The reveal that Miss Minutes is in love with her creator and wants him to build her a body so she can bone him was… a choice? I think they’ve done a decent job of making her creepy throughout the series, and that she’s withholding yet more secrets is a nice touch. Very Ben from Lost; always one more card to play. Loved her awkwardly trying to project herself over the face of a mannequin and just kinda… glitching out while trying to wink seductively. They probably shouldn’t have put her growing 100 feet tall to terrorise people in the trailers though.

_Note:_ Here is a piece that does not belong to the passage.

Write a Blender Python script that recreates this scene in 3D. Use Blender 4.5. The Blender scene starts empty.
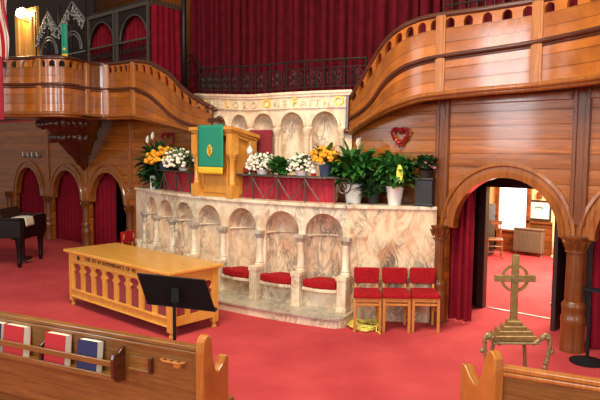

Renslayer is in an interesting position. From the most loyal disciple of He Who Remains, to ostensible tutor and potential romantic partner of Timely, to maybe wanting to murder and replace him. I love her actress, and it’s way past time she showed up, so let’s hope she features heavily in the second half of the season.
By contrast Sylvie’s storyline doesn’t feel as well thought out. It made sense she wanted to experience a normal boring life, that she wanted to be left alone, and that the sight of a He Who Remains Variant would make her murderous. However in practice, her flitting around and getting into arguments with Loki before reluctantly backing down two episodes in a row isn’t tremendously fun. I think I’d rather they held off on showing her in McDonald’s until near the end of the season, but keeping Loki meeting her in the future from episode one as a season-long tease.